U.S. House Committee Explores Employment Ideas for NYCHA Residents

Washington, DC – Congresswoman Nydia M. Velázquez (D-NY) today heard testimony from federal, state and city housing officials, and advocates during a Congressional field hearing she hosted at New York City Hall.  The meeting of the U.S. House Financial Services Subcommittee on Housing and Community Opportunity focused on two of the Congresswoman’s proposals that work to address key challenges facing public housing residents - employment opportunities and health care access for senior residents.   The hearing comes on the heels of new joblessness numbers showing unemployment in the City has skyrocketed to 9.5 percent.

“With New York City home to the largest public housing authority in the nation, it is critical that efforts to improve affordable housing take into account the needs and priorities of the local community,” said Velázquez.  “Today’s hearing provided a venue to discuss the difficulties New York residents face in securing employment and accessing health care options.”

 In 2008, 42 percent of families living in public housing across the country were headed by a person who was eligible to work but was not bringing in earnings.  The Congresswoman is determined to help public housing and other assisted housing residents find employment by linking them with effective training and opening the door to new job opportunities.  In New York City, the average family income for public housing residents is just $22,728, underscoring the need to provide job placement and training in these communities.

“Career training is essential to lifting families out of poverty,” Velázquez said. “By expanding these programs we can strengthen our communities and provide greater opportunity for all New Yorkers.”

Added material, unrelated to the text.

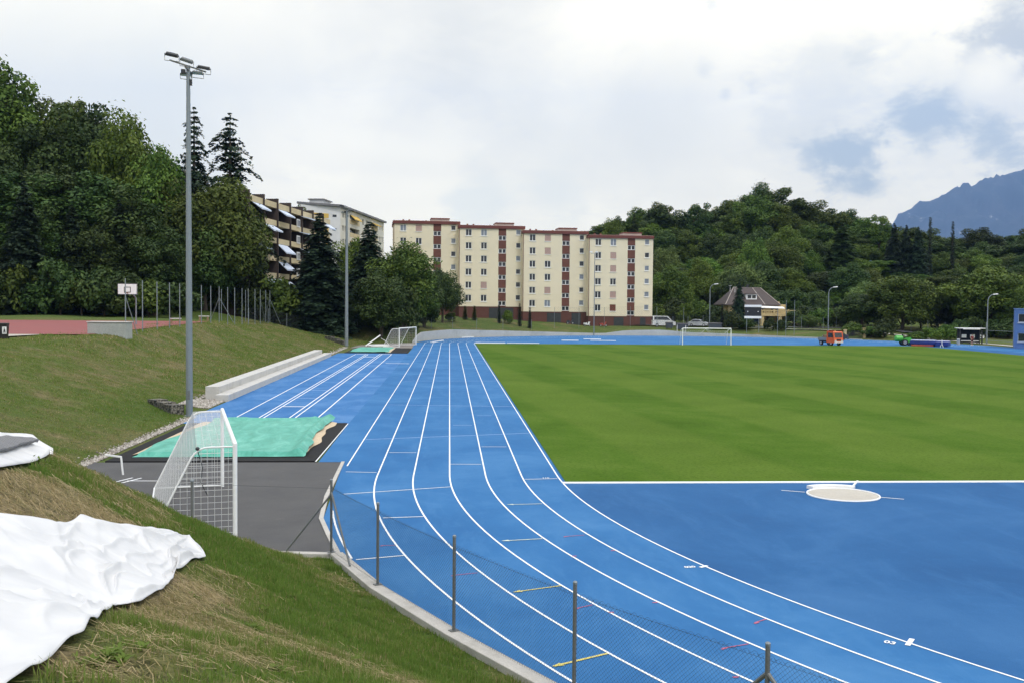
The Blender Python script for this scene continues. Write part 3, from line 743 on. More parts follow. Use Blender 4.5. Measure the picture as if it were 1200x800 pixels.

The initiatives discussed today focus on providing job training to housing assistance recipients.  Since 2003, Velázquez has promoted legislation that would connect low-income New Yorkers with training to carry out federal contracting projects in their own communities. The initiative would strengthen “Section 3” Department of Housing and Urban Development (HUD) requirements that are meant to guarantee that those living in HUD facilities are given some of the work for federal HUD contracts. The Congresswoman has also worked on a proposal to train  residents in home health care, which would both create job opportunities and offer care to the aging population living in federally assisted housing developments.

“These programs help those in public housing learn valuable trades, and employ them in jobs that can better the local community,” added Velázquez.  “Given the current downturn, initiatives like these are even more important to help hard working families develop new skills, find employment and help get our economy back on track.”

Local advocacy groups, including the Good Old Lower East Side, Legal Aid Society, the Corporation for Supportive Housing, Supportive Housing Network of New York and the Paraprofessional Healthcare Institute, have voiced support for the Congresswoman’s proposals.  Both legislative initiatives are expected to be introduced in the House of Representatives in the coming weeks.